→ WHAT IS REQUIRED: Transcribe only part of the material below: the lines from the one containing "by 1350 pixels." through the one containing "def band(vals, i, w): return np.abs(vals) - w", inclusive, exactly as written.

→ DATASET RECORDS:
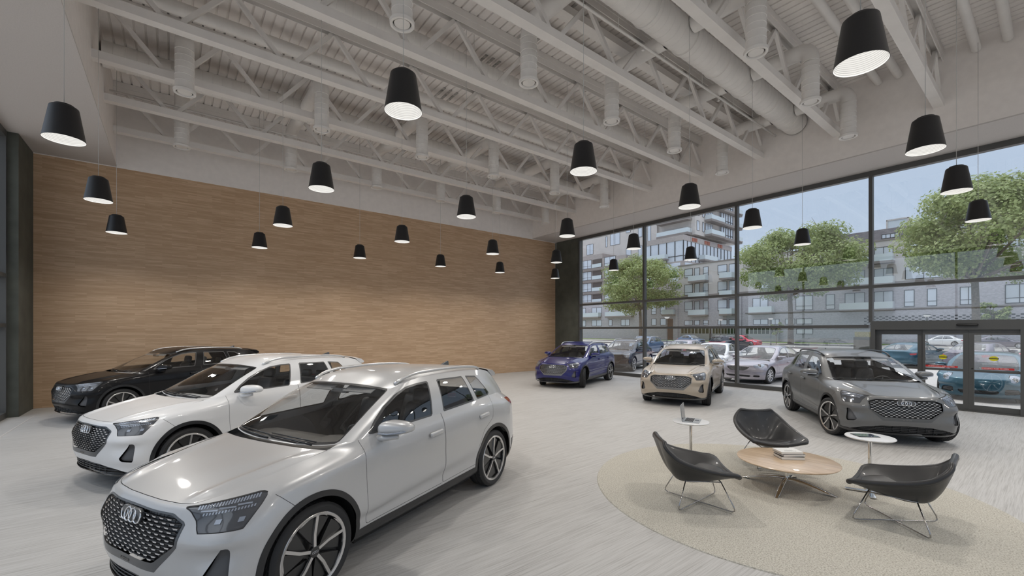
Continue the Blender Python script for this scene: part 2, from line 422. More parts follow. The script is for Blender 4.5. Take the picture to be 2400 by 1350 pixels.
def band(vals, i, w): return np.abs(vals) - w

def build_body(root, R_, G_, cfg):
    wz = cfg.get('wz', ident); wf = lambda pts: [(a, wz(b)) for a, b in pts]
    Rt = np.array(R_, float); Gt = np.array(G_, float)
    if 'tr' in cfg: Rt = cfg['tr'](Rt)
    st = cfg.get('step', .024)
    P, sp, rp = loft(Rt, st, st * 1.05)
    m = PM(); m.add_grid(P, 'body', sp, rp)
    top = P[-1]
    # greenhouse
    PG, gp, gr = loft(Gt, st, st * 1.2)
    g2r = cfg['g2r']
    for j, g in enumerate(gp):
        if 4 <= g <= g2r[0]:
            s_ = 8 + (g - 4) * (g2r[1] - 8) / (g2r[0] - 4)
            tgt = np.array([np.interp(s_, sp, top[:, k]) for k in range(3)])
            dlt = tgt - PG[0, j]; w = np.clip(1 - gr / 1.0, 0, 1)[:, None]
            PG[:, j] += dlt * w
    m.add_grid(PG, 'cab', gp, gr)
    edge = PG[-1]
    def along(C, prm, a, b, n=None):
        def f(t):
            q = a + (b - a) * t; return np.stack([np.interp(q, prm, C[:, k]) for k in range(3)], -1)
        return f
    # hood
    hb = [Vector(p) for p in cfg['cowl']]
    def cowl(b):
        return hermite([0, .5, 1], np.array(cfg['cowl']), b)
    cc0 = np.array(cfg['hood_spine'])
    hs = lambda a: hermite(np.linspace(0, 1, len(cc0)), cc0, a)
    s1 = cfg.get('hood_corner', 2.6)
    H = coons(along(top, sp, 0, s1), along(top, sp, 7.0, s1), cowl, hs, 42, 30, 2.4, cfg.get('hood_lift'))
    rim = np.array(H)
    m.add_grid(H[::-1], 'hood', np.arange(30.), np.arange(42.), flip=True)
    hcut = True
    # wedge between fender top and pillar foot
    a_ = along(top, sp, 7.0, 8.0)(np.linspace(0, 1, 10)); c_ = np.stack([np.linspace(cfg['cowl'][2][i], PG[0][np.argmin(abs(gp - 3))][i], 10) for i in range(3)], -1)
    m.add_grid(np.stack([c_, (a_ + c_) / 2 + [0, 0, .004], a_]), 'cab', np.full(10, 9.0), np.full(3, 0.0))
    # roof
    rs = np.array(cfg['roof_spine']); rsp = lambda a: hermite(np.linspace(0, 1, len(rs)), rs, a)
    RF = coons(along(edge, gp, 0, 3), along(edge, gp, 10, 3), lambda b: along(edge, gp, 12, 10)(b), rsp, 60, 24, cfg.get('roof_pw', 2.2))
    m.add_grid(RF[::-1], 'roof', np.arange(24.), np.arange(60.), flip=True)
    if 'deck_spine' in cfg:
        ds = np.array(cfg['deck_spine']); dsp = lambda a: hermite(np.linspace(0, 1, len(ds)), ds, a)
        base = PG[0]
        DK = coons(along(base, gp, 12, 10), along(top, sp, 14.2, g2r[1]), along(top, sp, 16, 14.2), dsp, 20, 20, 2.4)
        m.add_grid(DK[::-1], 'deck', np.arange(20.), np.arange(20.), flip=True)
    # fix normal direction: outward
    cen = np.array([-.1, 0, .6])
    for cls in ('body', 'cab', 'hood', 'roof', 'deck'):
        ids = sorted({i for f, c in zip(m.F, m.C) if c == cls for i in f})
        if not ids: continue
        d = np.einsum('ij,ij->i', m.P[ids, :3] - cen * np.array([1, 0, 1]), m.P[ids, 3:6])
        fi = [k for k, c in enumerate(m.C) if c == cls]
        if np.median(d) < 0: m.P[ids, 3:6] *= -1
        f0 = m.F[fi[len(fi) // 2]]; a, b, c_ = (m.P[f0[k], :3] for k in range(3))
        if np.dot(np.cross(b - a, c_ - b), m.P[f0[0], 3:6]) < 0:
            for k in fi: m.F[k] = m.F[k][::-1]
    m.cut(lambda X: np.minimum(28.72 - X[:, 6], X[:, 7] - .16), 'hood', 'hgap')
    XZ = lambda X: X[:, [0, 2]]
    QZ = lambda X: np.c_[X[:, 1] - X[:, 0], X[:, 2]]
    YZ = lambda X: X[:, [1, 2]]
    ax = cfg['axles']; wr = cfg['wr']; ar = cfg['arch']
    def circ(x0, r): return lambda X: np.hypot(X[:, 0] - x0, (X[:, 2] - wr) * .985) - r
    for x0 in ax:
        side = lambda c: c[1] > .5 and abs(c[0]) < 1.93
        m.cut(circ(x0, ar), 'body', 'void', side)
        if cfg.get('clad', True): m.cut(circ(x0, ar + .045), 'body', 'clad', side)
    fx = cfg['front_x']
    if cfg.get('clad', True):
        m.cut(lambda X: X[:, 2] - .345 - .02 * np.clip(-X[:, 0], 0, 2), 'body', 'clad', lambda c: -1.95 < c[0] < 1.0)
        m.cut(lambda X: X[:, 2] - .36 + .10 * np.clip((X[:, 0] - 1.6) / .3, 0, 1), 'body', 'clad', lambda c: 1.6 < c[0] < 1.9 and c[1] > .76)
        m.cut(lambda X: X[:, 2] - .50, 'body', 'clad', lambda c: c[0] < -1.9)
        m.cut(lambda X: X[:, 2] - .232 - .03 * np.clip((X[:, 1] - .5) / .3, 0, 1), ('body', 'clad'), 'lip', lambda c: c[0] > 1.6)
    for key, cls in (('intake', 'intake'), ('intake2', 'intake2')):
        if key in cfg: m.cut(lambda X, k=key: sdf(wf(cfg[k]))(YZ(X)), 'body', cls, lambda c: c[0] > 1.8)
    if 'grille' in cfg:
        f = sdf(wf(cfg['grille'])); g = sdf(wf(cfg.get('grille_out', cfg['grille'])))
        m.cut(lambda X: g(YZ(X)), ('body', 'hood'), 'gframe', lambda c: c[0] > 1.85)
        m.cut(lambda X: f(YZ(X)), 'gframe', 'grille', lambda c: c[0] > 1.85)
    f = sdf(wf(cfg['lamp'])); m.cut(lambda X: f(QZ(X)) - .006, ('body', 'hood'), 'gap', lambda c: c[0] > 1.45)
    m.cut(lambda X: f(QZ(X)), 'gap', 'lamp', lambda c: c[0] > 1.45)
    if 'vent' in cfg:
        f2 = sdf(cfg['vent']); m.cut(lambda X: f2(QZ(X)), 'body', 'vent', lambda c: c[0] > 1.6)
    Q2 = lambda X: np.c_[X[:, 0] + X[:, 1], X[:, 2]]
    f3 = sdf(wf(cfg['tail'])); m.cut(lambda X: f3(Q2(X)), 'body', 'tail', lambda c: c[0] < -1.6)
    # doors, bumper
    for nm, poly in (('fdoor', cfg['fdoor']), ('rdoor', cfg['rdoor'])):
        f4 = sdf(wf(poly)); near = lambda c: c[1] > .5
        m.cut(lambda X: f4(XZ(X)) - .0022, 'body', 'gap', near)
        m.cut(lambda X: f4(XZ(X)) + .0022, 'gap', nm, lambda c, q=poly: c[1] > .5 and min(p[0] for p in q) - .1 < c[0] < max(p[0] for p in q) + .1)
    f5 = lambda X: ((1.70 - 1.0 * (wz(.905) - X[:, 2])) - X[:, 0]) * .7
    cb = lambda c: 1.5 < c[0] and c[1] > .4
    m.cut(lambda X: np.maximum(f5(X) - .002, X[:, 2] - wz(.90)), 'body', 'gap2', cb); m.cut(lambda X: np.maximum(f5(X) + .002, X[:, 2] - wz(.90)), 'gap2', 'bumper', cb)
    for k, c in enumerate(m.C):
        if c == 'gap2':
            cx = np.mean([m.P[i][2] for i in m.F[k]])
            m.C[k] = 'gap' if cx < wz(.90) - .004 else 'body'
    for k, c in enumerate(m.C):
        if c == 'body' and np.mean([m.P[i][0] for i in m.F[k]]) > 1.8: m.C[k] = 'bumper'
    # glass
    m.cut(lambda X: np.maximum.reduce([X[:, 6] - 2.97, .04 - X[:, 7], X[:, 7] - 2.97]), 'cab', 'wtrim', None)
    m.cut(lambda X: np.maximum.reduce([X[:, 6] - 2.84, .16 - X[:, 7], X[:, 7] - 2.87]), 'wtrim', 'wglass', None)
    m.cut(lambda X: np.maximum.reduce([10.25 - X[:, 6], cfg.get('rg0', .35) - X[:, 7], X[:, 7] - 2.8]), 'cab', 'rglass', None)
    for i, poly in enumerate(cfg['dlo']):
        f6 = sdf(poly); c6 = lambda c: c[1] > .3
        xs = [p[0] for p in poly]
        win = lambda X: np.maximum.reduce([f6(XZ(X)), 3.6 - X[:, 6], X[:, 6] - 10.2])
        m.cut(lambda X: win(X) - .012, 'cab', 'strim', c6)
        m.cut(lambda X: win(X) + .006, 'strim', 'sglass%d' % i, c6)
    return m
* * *
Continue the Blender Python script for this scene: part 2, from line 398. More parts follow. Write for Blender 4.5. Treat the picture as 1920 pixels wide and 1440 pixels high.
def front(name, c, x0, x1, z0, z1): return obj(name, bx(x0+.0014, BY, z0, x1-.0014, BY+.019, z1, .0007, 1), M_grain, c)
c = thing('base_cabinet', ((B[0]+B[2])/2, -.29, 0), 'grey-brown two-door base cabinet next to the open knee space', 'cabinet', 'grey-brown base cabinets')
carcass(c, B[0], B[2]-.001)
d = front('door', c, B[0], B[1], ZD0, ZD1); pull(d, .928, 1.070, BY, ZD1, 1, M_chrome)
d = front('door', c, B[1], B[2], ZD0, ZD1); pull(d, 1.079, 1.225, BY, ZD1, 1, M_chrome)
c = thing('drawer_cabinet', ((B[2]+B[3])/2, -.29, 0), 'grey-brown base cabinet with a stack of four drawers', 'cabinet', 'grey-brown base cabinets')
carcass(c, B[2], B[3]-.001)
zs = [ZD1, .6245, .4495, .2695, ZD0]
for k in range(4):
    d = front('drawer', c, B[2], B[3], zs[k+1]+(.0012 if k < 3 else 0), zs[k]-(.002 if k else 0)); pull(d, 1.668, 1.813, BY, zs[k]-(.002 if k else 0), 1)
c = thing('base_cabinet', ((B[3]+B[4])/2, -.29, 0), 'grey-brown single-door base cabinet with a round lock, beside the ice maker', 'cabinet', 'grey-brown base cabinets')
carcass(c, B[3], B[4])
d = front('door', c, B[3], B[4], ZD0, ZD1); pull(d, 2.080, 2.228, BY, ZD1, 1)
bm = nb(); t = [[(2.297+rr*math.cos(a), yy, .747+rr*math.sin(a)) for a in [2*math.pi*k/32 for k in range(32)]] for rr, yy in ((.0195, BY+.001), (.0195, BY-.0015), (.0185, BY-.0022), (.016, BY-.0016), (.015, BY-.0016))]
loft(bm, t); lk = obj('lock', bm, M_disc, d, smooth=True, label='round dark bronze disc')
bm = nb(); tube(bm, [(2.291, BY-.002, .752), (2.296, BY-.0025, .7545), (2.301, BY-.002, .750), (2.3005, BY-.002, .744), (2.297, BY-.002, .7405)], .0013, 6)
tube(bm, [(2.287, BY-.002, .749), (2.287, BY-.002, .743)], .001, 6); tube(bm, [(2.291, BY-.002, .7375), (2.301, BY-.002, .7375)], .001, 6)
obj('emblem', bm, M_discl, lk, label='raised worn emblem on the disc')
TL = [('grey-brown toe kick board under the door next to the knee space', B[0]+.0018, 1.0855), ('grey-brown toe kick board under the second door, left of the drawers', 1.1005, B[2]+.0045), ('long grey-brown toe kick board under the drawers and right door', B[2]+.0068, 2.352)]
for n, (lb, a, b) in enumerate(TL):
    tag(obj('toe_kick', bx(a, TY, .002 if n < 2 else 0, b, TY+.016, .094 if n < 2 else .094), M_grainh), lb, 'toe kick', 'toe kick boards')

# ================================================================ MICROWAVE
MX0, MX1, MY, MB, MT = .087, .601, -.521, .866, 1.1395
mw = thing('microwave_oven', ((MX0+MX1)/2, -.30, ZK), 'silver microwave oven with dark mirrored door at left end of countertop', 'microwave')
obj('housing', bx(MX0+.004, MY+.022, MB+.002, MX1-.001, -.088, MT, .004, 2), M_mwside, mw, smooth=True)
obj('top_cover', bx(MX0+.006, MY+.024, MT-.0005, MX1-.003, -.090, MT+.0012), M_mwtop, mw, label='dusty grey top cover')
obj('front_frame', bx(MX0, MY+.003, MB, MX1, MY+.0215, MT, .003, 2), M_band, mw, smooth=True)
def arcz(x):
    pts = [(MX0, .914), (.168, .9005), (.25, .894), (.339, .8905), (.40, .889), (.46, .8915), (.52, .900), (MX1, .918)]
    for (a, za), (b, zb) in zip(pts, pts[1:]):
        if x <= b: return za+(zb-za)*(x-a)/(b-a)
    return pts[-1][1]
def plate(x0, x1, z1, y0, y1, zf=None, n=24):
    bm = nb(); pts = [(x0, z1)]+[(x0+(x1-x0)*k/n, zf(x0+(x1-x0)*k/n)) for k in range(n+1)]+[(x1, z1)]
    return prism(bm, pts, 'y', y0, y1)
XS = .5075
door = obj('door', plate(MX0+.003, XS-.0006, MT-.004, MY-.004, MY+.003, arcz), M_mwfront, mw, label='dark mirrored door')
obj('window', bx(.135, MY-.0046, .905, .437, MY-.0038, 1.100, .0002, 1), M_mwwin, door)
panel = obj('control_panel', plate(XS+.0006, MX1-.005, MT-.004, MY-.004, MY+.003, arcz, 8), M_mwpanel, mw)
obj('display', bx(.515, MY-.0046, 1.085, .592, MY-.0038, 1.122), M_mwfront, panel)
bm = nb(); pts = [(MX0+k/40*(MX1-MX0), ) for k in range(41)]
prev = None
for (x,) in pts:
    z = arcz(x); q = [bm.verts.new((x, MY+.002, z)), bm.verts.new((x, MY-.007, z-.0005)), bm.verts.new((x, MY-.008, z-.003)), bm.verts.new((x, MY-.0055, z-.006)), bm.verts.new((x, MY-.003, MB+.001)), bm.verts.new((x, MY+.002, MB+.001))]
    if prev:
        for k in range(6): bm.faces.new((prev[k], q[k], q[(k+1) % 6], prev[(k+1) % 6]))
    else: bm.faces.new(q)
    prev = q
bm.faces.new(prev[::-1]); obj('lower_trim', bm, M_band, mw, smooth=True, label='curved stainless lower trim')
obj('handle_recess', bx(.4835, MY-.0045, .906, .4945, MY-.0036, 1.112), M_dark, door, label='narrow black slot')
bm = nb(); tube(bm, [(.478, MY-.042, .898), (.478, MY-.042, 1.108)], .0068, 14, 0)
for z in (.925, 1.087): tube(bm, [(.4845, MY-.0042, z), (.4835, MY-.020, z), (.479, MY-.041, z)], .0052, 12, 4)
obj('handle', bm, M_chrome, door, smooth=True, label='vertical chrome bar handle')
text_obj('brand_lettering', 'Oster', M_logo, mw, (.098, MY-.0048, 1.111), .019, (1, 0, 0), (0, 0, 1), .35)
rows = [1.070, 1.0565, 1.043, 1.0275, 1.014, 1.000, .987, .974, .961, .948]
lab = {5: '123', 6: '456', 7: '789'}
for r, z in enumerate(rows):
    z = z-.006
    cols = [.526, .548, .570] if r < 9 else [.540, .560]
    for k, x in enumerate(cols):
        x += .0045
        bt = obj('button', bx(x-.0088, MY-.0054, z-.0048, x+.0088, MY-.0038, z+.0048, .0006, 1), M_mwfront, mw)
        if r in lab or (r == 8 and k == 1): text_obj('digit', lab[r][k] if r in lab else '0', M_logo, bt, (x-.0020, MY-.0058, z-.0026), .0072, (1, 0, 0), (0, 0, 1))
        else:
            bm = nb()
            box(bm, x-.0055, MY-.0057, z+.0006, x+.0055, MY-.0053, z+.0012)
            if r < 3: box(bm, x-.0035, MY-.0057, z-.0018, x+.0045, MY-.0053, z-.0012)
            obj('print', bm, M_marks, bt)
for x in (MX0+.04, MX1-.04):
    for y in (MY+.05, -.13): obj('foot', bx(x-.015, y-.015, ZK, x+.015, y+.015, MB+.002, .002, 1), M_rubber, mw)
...
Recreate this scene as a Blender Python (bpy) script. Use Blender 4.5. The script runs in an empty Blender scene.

→ SOLUTION TO THE PROBLEM:
Continue the Blender Python script for this scene: part 2, from line 422. More parts follow. The script is for Blender 4.5. Take the picture to be 2400 by 1350 pixels.
def band(vals, i, w): return np.abs(vals) - w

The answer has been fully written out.